Egon Cannon Erven, also known as “Cannon Colossus”, dubbed the heaviest man in Europe (and possibly the world)

Kane Khanh | History
May 11, 2024

What’s True

This photograph shows “Cannon Colossus,” who was once billed as the “world’s heaviest man.”

What’s Undetermined

The date of this image, as well as the nationalities and identities of the other two card players, is unclear. The tall man is likely “Cornelius Brum,” another “freak show” performer who drew audiences due to his height. While circus performers were billed, for instance, as the “world’s heaviest man,” we can’t confirm that any of these men was indeed the world’s shortest, tallest, or fattest person for his respective time.

A photograph frequently shared on social media supposedly shows three men playing cards circa 1919 who were Europe’s “tallest, shortest, and fattest,” respectively:

We have not been able to find a definitive source for this image, and we don’t know enough about the men pictured to confirm if their respective superlatives were accurate, but we’ll piece together all that we could find in the article below.

It appears that the man on the right is Egon Cannon Erven, better known as “Cannon Colossus,” who appeared at “freak shows” in the 1900s where he was billed as the world’s heaviest man. We’re less certain about the identities of the other two individuals. The tall man is likely “Cornelius Brun,” who, like Colossus, was a public attraction for being a “giant.” We found one post identifying the third person in this image as a 70-year-old dwarf named Flea, but we don’t have much faith in that identification.

Egon Cannon “Colossus” was a relatively well-known “freak show” performer in the early 1900s.

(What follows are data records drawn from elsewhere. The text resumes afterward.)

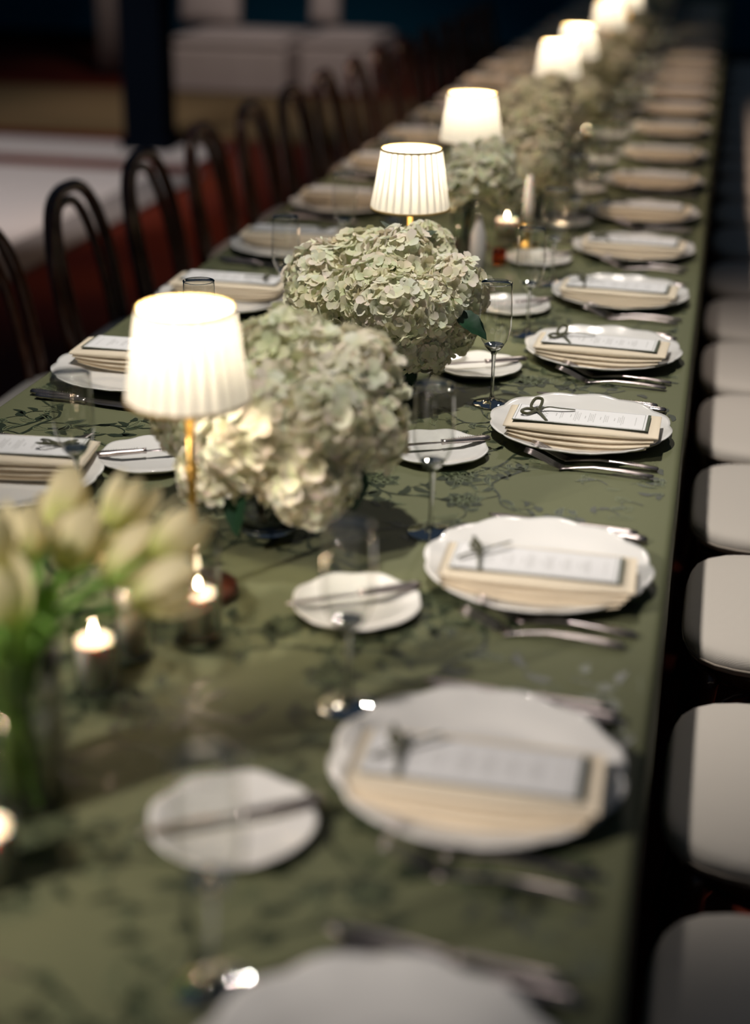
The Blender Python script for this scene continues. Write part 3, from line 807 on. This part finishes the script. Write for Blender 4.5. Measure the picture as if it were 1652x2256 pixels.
def arrangement(x, y, heads, leaves, label, tall=False, vh=.07, vr=.048, far=False, scale=1):
    t = thing('hydrangea_arrangement', label, 'flower arrangement', (x, y, T + .0008), 0, 'hydrangea arrangements')
    rnd = random.Random(int(y * 100))
    obj('vase', bowl_vase(vh, vr, tall).build('vase', M['glass'] if not tall and not far else M['thin']), t, label='clear glass vase')
    mb = MB(); zz = vh * .7; lathe(mb, [(.0001, .009), (vr * (.86 if tall else .72), .009), (vr * .9, zz * .6), (vr * .9, zz), (.0001, zz)], 32); obj('water', mb.build('water', M['water']), t)
    cen = Vector((0, 0, 0)); mb = MB()
    for (hx, hy, hz, hr) in heads:
        p = Vector((hx - x, hy - y, hz))
        o = obj('flower_head', rnd.choice(HEADS_FAR if far else HEADS), t, p, (rnd.uniform(-.4, .4), rnd.uniform(-.4, .4), rnd.uniform(0, 6.3))); k = hr / .062; o.scale = (k, k, k * rnd.uniform(.88, 1))
        b = Vector((rnd.uniform(-.5, .5) * vr, rnd.uniform(-.5, .5) * vr, .012)); nk = Vector((p.x, p.y, 0)); nk = nk * min(1, vr * .6 / max(nk.length, .001)); nk.z = vh
        sweep(mb, smooth_path([b, nk, p], 4), .0028, 6)
    obj('stems', mb.build('stems', M['leaf']), t, label='dark green stems')
    for (lx, ly, lz, rot, s) in leaves:
        o = obj('leaf', LEAF, t, (lx - x, ly - y, lz), tuple(R(a) for a in rot)); o.scale = (s, s, s)
    for k in range(7 if not far else 4):       # leaves tucked inside around the rim
        a = k * 2 * PI / 7 + .3; o = obj('leaf', LEAF, t, (.02 * math.cos(a), .02 * math.sin(a), vh * .9), (rnd.uniform(-.3, .3), R(-38), a)); o.scale = (.95, .95, .95)
    return t


H1 = [(-.65, 1.82, .118, .055), (-.52, 1.665, .160, .066), (-.572, 1.68, .098, .050), (-.513, 1.8, .212, .066), (-.44, 1.79, .190, .070), (-.408, 1.74, .143, .058), (-.457, 1.665, .112, .060), (-.58, 1.86, .180, .060), (-.444, 1.685, .168, .062), (-.520, 1.745, .178, .06)]
arrangement(-.529, 1.741, H1, [(-.40, 1.68, .13, (0, 70, -60), .8), (-.54, 1.66, .10, (20, 60, -100), .9), (-.412, 1.73, .222, (50, 30, 20), .45)], 'large cream hydrangea arrangement right beside the foremost lamp')
H2 = [(-.628, 2.42, .166, .060), (-.624, 2.36, .130, .052), (-.565, 2.44, .185, .062), (-.494, 2.4, .199, .060), (-.471, 2.5, .201, .050), (-.54, 2.3, .152, .062), (-.473, 2.25, .163, .058), (-.43, 2.3, .158, .052), (-.398, 2.38, .172, .052), (-.472, 2.275, .098, .048), (-.404, 2.36, .108, .044), (-.437, 2.3, .092, .046), (-.505, 2.3, .185, .058)]
arrangement(-.474, 2.36, H2, [(-.475, 2.43, .235, (0, -25, 60), .7), (-.50, 2.42, .235, (20, -45, 140), .7), (-.43, 2.335, .185, (40, 5, -60), .6), (-.385, 2.31, .155, (20, 20, -20), .85), (-.475, 2.27, .128, (80, 0, 5), .7), (-.452, 2.28, .075, (0, 75, -80), .6)], 'sharpest white and green hydrangea arrangement in the middle of the picture', vh=.06, vr=.045)
H3 = [(-.526, 3.22, .188, .054), (-.478, 3.25, .202, .055), (-.452, 3.28, .176, .045), (-.535, 3.30, .215, .048), (-.48, 3.34, .222, .048)]
arrangement(-.526, 3.247, H3, [], 'white hydrangeas in a tall clear vase under the third lamp', True, .15, .03, True)
H4 = [(-.475, 3.78, .185, .060), (-.409, 3.8, .205, .060), (-.418, 3.72, .157, .058), (-.377, 3.85, .161, .055), (-.467, 3.85, .225, .055), (-.405, 3.9, .240, .055), (-.46, 3.7, .128, .05), (-.38, 3.76, .11, .045)]
arrangement(-.43, 3.80, H4, [], 'pale hydrangea arrangement beyond the white taper candle', far=True)
H5 = [(-.583, 4.4, .19, .06), (-.537, 4.45, .215, .06), (-.485, 4.4, .195, .06), (-.535, 4.35, .150, .055), (-.478, 4.5, .225, .055), (-.43, 4.42, .17, .055)]
arrangement(-.51, 4.43, H5, [], 'hydrangea arrangement just before the fourth lamp', far=True)
k = 0
for (ax, ay), l in zip(((-.47, 4.98), (-.46, 5.75), (-.49, 6.15), (-.47, 6.95), (-.48, 7.95), (-.49, 8.45), (-.48, 9.4), (-.48, 10.3)), ('between the fourth and fifth lamps', 'just beyond the fifth lamp', 'just before the sixth lamp', 'between the sixth and seventh lamps', 'just beyond the seventh lamp', 'just before the eighth lamp', 'beyond the eighth lamp', 'at the far end of the table, last of its row')):
    rr = random.Random(int(ay * 10)); hs = []
    for q in range(9):
        a = q * 2.4; d = .075 * math.sqrt((q + .3) / 8); hs.append((ax + d * math.cos(a), ay + d * math.sin(a), .205 - .75 * d + rr.uniform(-.02, .02), rr.uniform(.052, .064)))
    arrangement(ax, ay, hs, [], 'blurred hydrangea arrangement ' + l, far=True)


# ------------------------------------------------------------ tulips
def tulip_petal(wid, L, opn, seed):
    rnd = random.Random(seed); vs = []; cs = []; n = 8; mb = MB()
    for i in range(n + 1):
        t = i / n; rad = wid * (math.sin(PI * min(1, t * .62 + .08)) ** .8) * (1 + opn * t * t); hw = .95 * (1 - t ** 4 * .75)
        for k in (-1, -.5, 0, .5, 1):
            a = k * hw * .62; vs.append((rad * math.cos(a) * (1 + .03 * abs(k)), rad * math.sin(a) * 1.1, t * L + .003 * (1 - abs(k))))
            g = max(0, 1 - t * 2.2); cs.append((.95 * (1 - g) + .6 * g, .85 * (1 - g) + .66 * g, .55 * (1 - g) + .2 * g))
    fs = [(i * 5 + k, i * 5 + k + 1, i * 5 + 6 + k, i * 5 + 5 + k) for i in range(n) for k in range(4)]
    mb.add(vs, fs); mb.c = cs; return mb.build('petal', M['tulip'], cols=True)


PETALS = [tulip_petal(.026, .062, .15, 1), tulip_petal(.022, .058, -.1, 2)]
tv = (-.578, 1.085)
t = thing('tulip_arrangement', 'cream tulips in a clear glass cylinder vase in the near corner', 'flower arrangement', (*tv, T + .0008))
mb = MB(); cyl_glass(mb, .05, .165, .003); obj('vase', mb.build('vase', M['thin']), t, label='clear glass cylinder vase')
mb = MB(); lathe(mb, [(.0001, .011), (.046, .011), (.046, .10), (.0001, .10)], 32); obj('water', mb.build('water', M['water']), t)
rt = random.Random(4)
TUL = [(-.561, 1.18, .230), (-.54, 1.25, .245), (-.475, 1.14, .220), (-.479, 1.2, .245), (-.613, 1.2, .220), (-.560, 1.08, .215), (-.600, 1.12, .235), (-.565, 1.27, .20), (-.61, 1.28, .225), (-.655, 1.25, .195), (-.52, 1.19, .215), (-.64, 1.09, .21)]
for k, (x, y, z) in enumerate(TUL):
    p = Vector((x - tv[0], y - tv[1], z - .038)); a = k * 2.4; b = Vector((-.03 * math.cos(a) - p.x * .12, -.03 * math.sin(a) - p.y * .12, .014)); nk = Vector((p.x, p.y, 0)); nk = nk.normalized() * .03; nk.z = .15
    mb = MB(); sweep(mb, smooth_path([b, nk, p], 6), .0036, 8); st = obj('tulip', mb.build('tulip', M['tleaf']), t)
    d = (p - nk).normalized(); q = d.to_track_quat('Z', 'Y').to_matrix(); s = rt.uniform(.92, 1.15)
    for j in range(6):
        e = (q @ Matrix.Rotation(j * PI / 3 + k, 3, 'Z')).to_euler()
        o = obj('petal', PETALS[j % 2], st, p, e); o.scale = (s, s, s)
mbl = None
for k in range(16):
    a = k * 2.4 + .4; mb = MB(); r0 = .026; r1 = .034; L = rt.uniform(.12, .2); tp = rt.uniform(.03, .1)
    P = smooth_path([(-r0 * math.cos(a), -r0 * math.sin(a), .014), (r1 * .3 * math.cos(a), r1 * .3 * math.sin(a), .08), (r1 * math.cos(a), r1 * math.sin(a), .155), ((r1 + tp * .5) * math.cos(a), (r1 + tp * .5) * math.sin(a), .16 + L * .3), ((r1 + tp) * math.cos(a), (r1 + tp) * math.sin(a), .155 + L * .35)], 5)
    n = len(P); sweep(mb, P, [(.002 + .010 * math.sin(PI * min(1, i / n + .1)), .0009) for i in range(n)], 6, up=(math.cos(a), math.sin(a), .3))
    obj('leaf', mb.build('leaf', M['tleaf']), t)


# ------------------------------------------------------------ bentwood chairs (facing +x, centre of seat at the origin)
def make_chair():
    t = thing('bentwood_chair', '', 'chair')
    n = 48; vs = []; fs = []; mb = MB()
    lv = [(.90, .447), (.985, .45), (1.0, .458), (1.0, .468), (.985, .477), (.94, .483), (.8, .487), (.4, .489), (.0001, .49)]
    for q, z in lv:
        for j in range(n):
            a = 2 * PI * j / n; c, s = math.cos(a), math.sin(a); e = 1 / (abs(c) ** 4.2 + abs(s) ** 4.2) ** (1 / 4.2)
            vs.append((.19 * q * c * e, .2 * q * s * e, z))
    for k in range(len(lv) - 1):
        for j in range(n): fs.append((k * n + j, k * n + (j + 1) % n, (k + 1) * n + (j + 1) % n, (k + 1) * n + j))
    fs.append(tuple(reversed(range(n)))); mb.add(vs, fs)
    sc = obj('seat_cushion', mb.build('seat_cushion', M['seat']), t, label='cream upholstered seat pad')
    mb = MB(); loop = []
    for j in range(n + 1):
        a = 2 * PI * j / n; c, s = math.cos(a), math.sin(a); e = 1 / (abs(c) ** 4.2 + abs(s) ** 4.2) ** (1 / 4.2); loop.append((.189 * c * e, .199 * s * e, .4595))
    sweep(mb, loop, .0028, 6, cap=False); obj('piping', mb.build('piping', M['piping']), sc)
    mb = MB(); vs = []; fs = []
    for q, z in ((.82, .412), (.92, .412), (.94, .43), (.92, .447), (.82, .447)):
        for j in range(n):
            a = 2 * PI * j / n; c, s = math.cos(a), math.sin(a); e = 1 / (abs(c) ** 3.2 + abs(s) ** 3.2) ** (1 / 3.2); vs.append((.19 * q * c * e, .2 * q * s * e, z))
    for k in range(5):
        for j in range(n): fs.append((k * n + j, k * n + (j + 1) % n, ((k + 1) % 5) * n + (j + 1) % n, ((k + 1) % 5) * n + j))
    mb.add(vs, fs); obj('seat_frame', mb.build('seat_frame', M['wood']), t)
    for s in (-1, 1):
        mb = MB(); sweep(mb, smooth_path([(.14, s * .145, .43), (.15, s * .152, .3), (.165, s * .165, .1), (.18, s * .178, .0)], 4), [.0165 - .0003 * k for k in range(13)], 12); obj('leg', mb.build('leg', M['wood']), t)
        mb = MB(); sweep(mb, smooth_path([(-.165, s * .15, .43), (-.175, s * .153, .3), (-.20, s * .16, .1), (-.23, s * .168, .0)], 4), [.0165 - .0003 * k for k in range(13)], 12); obj('leg', mb.build('leg', M['wood']), t)
    mb = MB(); ring = [(.135 * math.cos(2 * PI * j / 32), .135 * math.sin(2 * PI * j / 32), .25) for j in range(33)]; sweep(mb, ring, .009, 8, cap=False); obj('stretcher', mb.build('stretcher', M['wood']), t)
    def arch(hw, zt, xb, xt, z0, r, name, pw):
        pts = []; N = 44
        for i in range(N + 1):
            a = PI * i / N; yy = -hw * math.copysign(abs(math.cos(a)) ** pw, math.cos(a)); zz = z0 + (zt - z0) * (math.sin(a) ** .62 if 0 < i < N else 0)
            u = (zz - z0) / (zt - z0); pts.append((xb + (xt - xb) * u ** 1.2, yy * (1 - .13 * (1 - u)), zz))
        q = MB(); sweep(q, pts, r, 12, up=(1, .01, .01)); obj(name, q.build(name, M['wood']), t)
    arch(.195, .845, -.168, -.236, .425, .0155, 'back_hoop', .72)
    arch(.125, .812, -.168, -.240, .43, .0122, 'inner_hoop', .72)
    return t


CH = make_chair(); first = True
rc = random.Random(8)
for i, y in enumerate([.78, 1.24, 1.72, 2.24, 2.69, 3.14, 3.58, 4.02, 4.48, 4.98, 5.45, 5.93, 6.4, 6.88, 7.36, 7.84, 8.32, 8.8, 9.28, 9.76, 10.2]):
    lb = f'cream-padded bentwood chair, {ORD[i]} from the near end, on the cushioned-seat side'; g = 'cream padded chairs along one side'
    loc = (.203 + rc.uniform(0, .008), y, 0); rz = PI + rc.uniform(-.015, .015)
    if first: CH.location = loc; CH.rotation_euler = (0, 0, rz); CH['label'] = lb; CH['group'] = g; first = False
    else: dup(CH, loc, (0, 0, rz), lb, g)
for i, y in enumerate([2.42, 2.91, 3.41, 3.9, 4.42, 4.93, 5.4, 5.9, 6.4, 6.9, 7.4, 7.95, 8.5, 9.0, 9.5, 10.0]):
    dup(CH, (-1.295 - rc.uniform(0, .012), y, 0), (0, 0, rc.uniform(-.03, .03)), f'dark bentwood chair with arched hoop back, {ORD[i]} from the near end', 'bentwood chairs with arched backs showing')
for o in list(S.objects):
    if 'src' in o: del o['src']
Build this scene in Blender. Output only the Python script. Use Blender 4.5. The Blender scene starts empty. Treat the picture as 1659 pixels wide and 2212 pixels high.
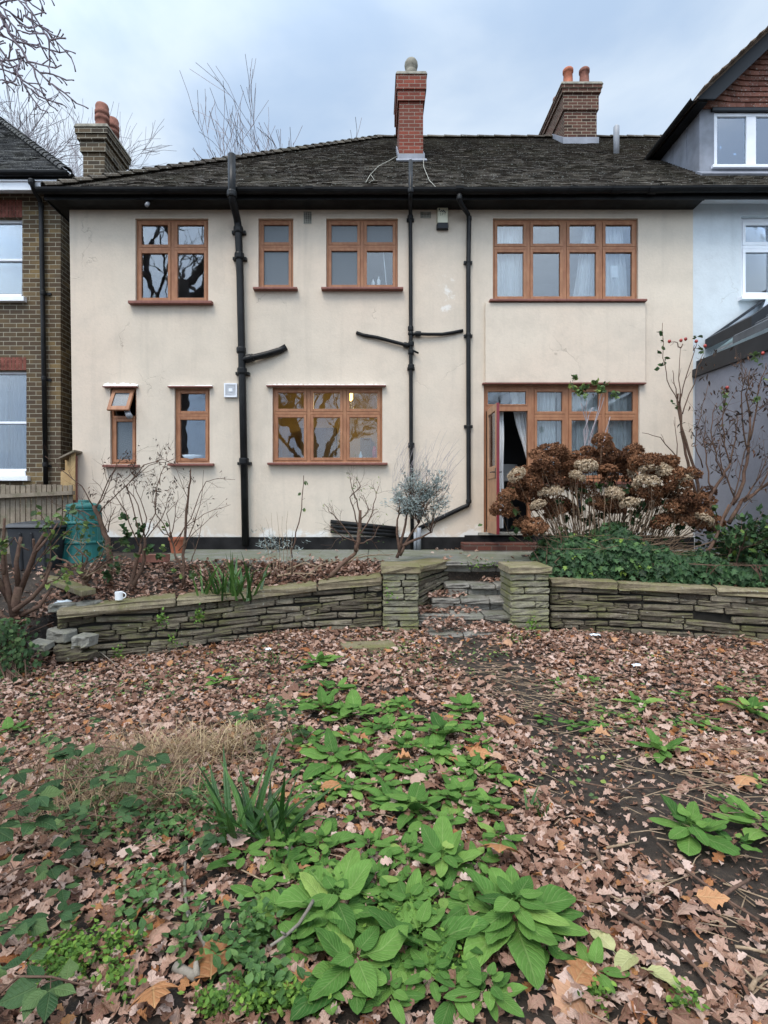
import bpy, math, random
import numpy as np
from mathutils import Vector, Matrix

sc = bpy.context.scene
COL = sc.collection
R = random.Random(7)
NR = np.random.default_rng(11)

# ------------------------------------------------------------------ camera
F, U0, V0, CAMH = 1150.0, 810.0, 1095.0, 1.35
cd = bpy.data.cameras.new('camera')
cam = bpy.data.objects.new('camera', cd)
COL.objects.link(cam)
cam.location = (0, 0, CAMH)
cam.rotation_euler = (math.radians(90), 0, 0)
cd.sensor_fit = 'VERTICAL'
cd.sensor_height = 24.0
cd.sensor_width = 18.0
cd.lens = F / 2212.0 * 24.0
cd.shift_x = (829.5 - U0) / 2212.0
cd.shift_y = -(1106.0 - V0) / 2212.0
cd.clip_start = 0.05
cd.clip_end = 2000
sc.camera = cam

# ------------------------------------------------------------------ sky, sun, exposure
SUN_EL, SUN_AZ = math.radians(58), math.radians(205)     # azimuth clockwise from +Y: behind the camera, a little left
w = bpy.data.worlds.new('World')
sc.world = w
w.use_nodes = True
wt = w.node_tree
for n in list(wt.nodes):
    wt.nodes.remove(n)
def wn(t, **k):
    n = wt.nodes.new(t)
    for a, b in k.items():
        setattr(n, a, b)
    return n
sky = wn('ShaderNodeTexSky', sky_type='NISHITA', sun_disc=False, sun_elevation=SUN_EL, sun_rotation=SUN_AZ)
tc = wn('ShaderNodeTexCoord')
mp = wn('ShaderNodeMapping')
mp.inputs['Scale'].default_value = (1.0, 1.0, 1.9)
nz = wn('ShaderNodeTexNoise')
nz.inputs['Scale'].default_value = 1.9
nz.inputs['Detail'].default_value = 7
nz.inputs['Roughness'].default_value = 0.5
nz.inputs['Distortion'].default_value = 0.35
rp = wn('ShaderNodeValToRGB')
rp.color_ramp.interpolation = 'EASE'
rp.color_ramp.elements[0].position = 0.36
rp.color_ramp.elements[0].color = (3.15, 4.1, 5.45, 1)
rp.color_ramp.elements[1].position = 0.64
rp.color_ramp.elements[1].color = (5.2, 5.9, 6.6, 1)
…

We have found several postcards featuring images of “Colossus” and captions that labeled him as the “world’s heaviest man.”

We have not been able to find too much biographical information about Cannon. In September 1917, the Journal Gazette of Mattoon, Illinois, mentioned Cannon in an article about “many freaks of the modern circus.” He reportedly weighed 804 pounds at the time.

It seems likely that this card-playing image was originally circulated as a postcard. While we have not been able to find a definitive source for this image, we did find a version on the now-defunct website that carried a French caption: “CANNON, le Colosse Géant Hollandais pesant 738 livres, faisant une partie avec le plus grand Cosaque Russe et le Nain Puce âgé de 70 ans.” This translates roughly to “Cannon, the giant Dutch colossus weighing 738 pounds, playing a game with the tallest Russian Cossack and the 70-year-old flea dwarf.”

This image does not carry a date but it was likely taken, like the other postcards of Cannon, sometime in the early 1900s.

The two other people in this photograph are also likely circus performers, but we are less sure about their identities. It’s possible that the tall man in this image is Cornelius Brum, another circus performer who toured as a “giant.”

Information about Brun has been even harder to come by. The State Library of Victoria, Australia, has two images of these unusually sized men. The image of Colossus carries a German caption which states that this man weighed “more than 5 normal people” at 634 pounds. The image of Cornelius simply notes that he was an exhibition giant.

While we have not found any other images of Cannon and Brun together, we did find a newspaper clipping from 1913 that billed the appearance of Cannon Colossus, “the heaviest man living,” and “Greta and Cornelius,” “the tallest pair,” (possibly a reference to Cornelius Brum) at an amusement park in Australia:

Wed, Apr 9, 1913 – Page 16 · The Age (Melbourne, Victoria, Australia) ·

We know the least about the third man in this photo. The only tidbit we could uncover comes from the aforementioned caption that listed this person as a “70-year-old dwarf.”

In short, this photograph appears to show three performers who toured with a traveling circus in the early 1900s. The tallest and the fattest men in this picture are likely Egon Cannon Colossus and Cornelius Brun, while the third person in this photo remains unidentified.